Widowed Charlotte Collins is a social pariah because she’s…erm…brain dead (there is literally no other way to put it). Some years back, out of sheer boredom, she runs off and marries an inappropriate dude in an inappropriate way. Now, he’s dead and there’s hell to pay. Obsessed with regaining her previous social standing (she was once the season’s incomparable) she decides that the only way to gain back footing is by marrying well and marrying fast. She sets her sights on an earl, Alasdair “Dare” McGregor, and successfully entraps the poor sucker into matrimony. Except she doesn’t want to marry him anymore cos dude refuses to spend his fortune marrying her at bloody Westminister Abbey (well, among other things). Anyway, whatever, long story short, they marry. In the first sentence I see what kind of a character Charlotte is, I figured; MacAlister was pulling a Cullman – slaughter the lead and then redeem, and I’m all for that, a good trouncing is always fun, so I mustered as much patience as I could and trodded forward. I kept waiting and waiting for blessed redemption but, thank god, I didn’t hold my breath.

Princess Charming acts like a whiny ass bimbo throughout the book. It’s all about me, me, me, me, me. She truly is an incomparable, for there is no other heroine more vain, shallow, and selfish. She doesn’t give a rats ass if what she wants is unreasonable. Her wanting it (whatever it is) is reason enough and it should be done now. Husband dear is nothing but a sap who scrambles around like a puppy trying to grant this brain dead brat her every whim. Unfortunately, redemption was half baked and came a little too late. The dead, black, frozen thing in my chest (occasionally called a heart) couldn’t be induced to care.

My second major quibble is the author’s attempts at humor. The heroine’s misuse of words is one such thing and it’s agonizing to read. That shit gets old really really fast. Maybe it’s just me. Maybe my pathetic little asian brain can’t get it, that’s why I’m the only person who seems to dislike this book. Maybe the author was just being really precise and delivered an accurate portrayal of women in 1800s England and I just cannot appreciate that much detail. I don’t know. But like I said earlier, this was my first MacAlister book and am now disinclined to read the rest.
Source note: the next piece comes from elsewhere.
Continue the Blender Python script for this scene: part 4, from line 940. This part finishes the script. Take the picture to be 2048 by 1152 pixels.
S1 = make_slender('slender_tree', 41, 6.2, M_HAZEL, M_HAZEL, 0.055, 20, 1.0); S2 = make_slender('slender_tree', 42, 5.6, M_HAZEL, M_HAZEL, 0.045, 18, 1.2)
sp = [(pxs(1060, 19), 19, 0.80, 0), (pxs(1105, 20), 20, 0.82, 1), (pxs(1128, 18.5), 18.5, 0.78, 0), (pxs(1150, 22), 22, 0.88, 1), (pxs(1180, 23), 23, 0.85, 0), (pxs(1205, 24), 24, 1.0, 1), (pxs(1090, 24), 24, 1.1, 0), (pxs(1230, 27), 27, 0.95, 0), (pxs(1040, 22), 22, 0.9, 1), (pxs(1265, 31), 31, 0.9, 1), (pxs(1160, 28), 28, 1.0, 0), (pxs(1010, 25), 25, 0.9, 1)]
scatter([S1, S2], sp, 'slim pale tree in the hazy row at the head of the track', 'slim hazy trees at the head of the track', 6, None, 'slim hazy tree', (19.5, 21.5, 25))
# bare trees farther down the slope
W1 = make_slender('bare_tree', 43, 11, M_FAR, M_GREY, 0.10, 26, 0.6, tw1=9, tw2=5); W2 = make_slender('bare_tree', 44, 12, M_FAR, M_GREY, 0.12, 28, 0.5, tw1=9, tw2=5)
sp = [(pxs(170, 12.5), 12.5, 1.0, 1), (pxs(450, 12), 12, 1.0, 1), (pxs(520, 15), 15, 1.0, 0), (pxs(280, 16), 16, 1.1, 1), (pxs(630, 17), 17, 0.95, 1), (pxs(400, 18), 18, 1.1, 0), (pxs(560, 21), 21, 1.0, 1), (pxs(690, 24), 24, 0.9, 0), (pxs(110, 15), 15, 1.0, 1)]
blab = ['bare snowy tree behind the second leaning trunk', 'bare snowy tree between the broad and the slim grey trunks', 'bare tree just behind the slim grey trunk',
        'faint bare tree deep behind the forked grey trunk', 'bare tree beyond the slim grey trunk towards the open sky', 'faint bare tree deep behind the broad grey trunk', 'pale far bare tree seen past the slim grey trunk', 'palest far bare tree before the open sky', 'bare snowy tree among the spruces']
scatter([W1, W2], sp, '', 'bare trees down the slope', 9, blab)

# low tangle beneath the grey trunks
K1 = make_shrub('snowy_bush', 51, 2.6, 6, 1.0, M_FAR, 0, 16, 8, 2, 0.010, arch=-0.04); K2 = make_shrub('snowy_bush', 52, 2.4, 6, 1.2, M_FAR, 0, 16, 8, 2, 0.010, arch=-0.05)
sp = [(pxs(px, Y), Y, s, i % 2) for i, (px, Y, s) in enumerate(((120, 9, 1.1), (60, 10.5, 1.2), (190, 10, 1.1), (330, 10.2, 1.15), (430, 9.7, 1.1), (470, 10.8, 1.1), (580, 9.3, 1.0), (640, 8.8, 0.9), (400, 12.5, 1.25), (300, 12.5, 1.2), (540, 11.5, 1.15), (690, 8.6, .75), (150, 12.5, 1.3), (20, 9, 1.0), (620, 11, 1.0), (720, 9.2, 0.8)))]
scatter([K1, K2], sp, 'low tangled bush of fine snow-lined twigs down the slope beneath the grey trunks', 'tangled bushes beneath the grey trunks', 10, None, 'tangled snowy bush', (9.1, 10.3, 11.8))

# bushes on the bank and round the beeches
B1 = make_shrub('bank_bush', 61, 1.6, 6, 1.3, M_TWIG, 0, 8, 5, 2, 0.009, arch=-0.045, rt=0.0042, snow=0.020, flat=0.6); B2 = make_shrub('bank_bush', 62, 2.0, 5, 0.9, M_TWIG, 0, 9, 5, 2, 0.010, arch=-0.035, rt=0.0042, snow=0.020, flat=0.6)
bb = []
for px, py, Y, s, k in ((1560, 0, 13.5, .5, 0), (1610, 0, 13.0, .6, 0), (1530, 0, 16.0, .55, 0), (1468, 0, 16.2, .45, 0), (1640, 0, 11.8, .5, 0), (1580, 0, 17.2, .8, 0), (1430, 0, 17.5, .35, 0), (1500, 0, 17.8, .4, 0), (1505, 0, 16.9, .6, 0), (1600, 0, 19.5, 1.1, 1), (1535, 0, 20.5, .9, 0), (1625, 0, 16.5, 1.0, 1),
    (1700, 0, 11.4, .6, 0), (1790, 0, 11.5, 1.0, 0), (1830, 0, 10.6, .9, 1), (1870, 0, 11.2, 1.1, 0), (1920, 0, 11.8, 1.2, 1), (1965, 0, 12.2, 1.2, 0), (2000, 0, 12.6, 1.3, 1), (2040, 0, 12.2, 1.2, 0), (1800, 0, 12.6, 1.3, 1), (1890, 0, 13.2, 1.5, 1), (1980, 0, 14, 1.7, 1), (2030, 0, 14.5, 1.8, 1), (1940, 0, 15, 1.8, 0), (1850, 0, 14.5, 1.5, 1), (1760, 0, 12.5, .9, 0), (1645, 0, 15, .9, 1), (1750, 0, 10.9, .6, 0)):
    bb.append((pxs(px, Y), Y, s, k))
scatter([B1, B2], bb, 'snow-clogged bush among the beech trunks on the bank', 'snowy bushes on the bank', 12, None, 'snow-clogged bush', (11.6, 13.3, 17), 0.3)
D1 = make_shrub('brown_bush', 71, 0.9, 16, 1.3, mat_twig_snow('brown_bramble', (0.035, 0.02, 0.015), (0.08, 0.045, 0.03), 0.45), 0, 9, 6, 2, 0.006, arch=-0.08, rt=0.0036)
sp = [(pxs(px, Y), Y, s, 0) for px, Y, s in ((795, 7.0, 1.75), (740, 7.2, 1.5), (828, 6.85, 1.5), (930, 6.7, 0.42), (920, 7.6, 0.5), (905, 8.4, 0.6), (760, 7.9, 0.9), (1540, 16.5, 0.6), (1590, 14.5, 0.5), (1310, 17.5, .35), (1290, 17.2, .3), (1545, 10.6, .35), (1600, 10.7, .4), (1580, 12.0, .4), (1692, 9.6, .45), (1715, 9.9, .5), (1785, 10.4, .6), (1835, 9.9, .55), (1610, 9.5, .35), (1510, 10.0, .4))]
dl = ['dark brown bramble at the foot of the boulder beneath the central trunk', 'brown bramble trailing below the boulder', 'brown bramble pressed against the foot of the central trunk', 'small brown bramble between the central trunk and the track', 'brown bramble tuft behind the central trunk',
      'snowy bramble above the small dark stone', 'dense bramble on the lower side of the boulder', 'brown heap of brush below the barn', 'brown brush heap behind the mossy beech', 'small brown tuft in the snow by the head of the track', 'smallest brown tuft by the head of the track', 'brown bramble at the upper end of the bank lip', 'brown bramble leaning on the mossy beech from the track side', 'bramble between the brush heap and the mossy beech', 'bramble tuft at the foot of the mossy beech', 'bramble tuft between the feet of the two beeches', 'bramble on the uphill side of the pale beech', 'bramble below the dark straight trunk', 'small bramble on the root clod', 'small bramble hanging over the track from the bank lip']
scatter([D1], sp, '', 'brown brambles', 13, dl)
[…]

*edit* For the sake of fairness I have now actually read the book preceding (Noble Intentions) AND succeeding (The Trouble With Harry) this one and I am happy to report that they were a joy to read. I may still not recommend this one to friends but I certainly would encourage them to read the other two. I may even go as far as beg the author to write a fourth one cos I am absolutely dying to read about Nick and Thom (secondary characters in the last book).